The release of Alive in the Swamp is timely, as recent international research indicates that educational technology is often being used to support existing teaching practices regardless of their efficacy, rather than helping to positively transform teaching and learning.

Sir Michael Barber, who acted as an education advisor to the former British Prime Minister, Tony Blair, noted this trend in his forward to the Alive in the Swamp report, saying:

The future will not belong to those who focus on technology alone but to those who place it in the wider context of what we know about maximising learning and realising system impact. This report helps advance that goal.’

Pearson’s Katelyn Donnelly, who co-authored the report with Michael Fullan agrees, saying:

Technology has huge potential for strengthening and deepening what we can learn. However, given the breadth of digital learning products available in the market, it is often difficult to determine which products will have the greatest tangible benefits for schools and students. In a time of unprecedented digital innovation this Index will add clarity to the digital learning field.

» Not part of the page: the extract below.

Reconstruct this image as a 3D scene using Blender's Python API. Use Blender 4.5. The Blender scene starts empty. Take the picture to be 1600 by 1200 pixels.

The Index is accessible and simple to use, allowing educators to employ it to select those digital learning tools that have proven efficacy.’

By identifying gaps in the digital education market, it is also hoped that the Index will lead to producers of learning technology creating products that are more effective in generating improved outcomes for students. Donnelly says:

We are confident that one of the outcomes Alive in the Swamp will be a drive to improve digital education products and how they are delivered. The Index has highlighted where innovation gaps exist, so we are hoping entrepreneurs will take up the challenge of creating new products that fill these holes in the market, and ultimately improve the quality of the learning technology available in the Gulf region and all around the world.’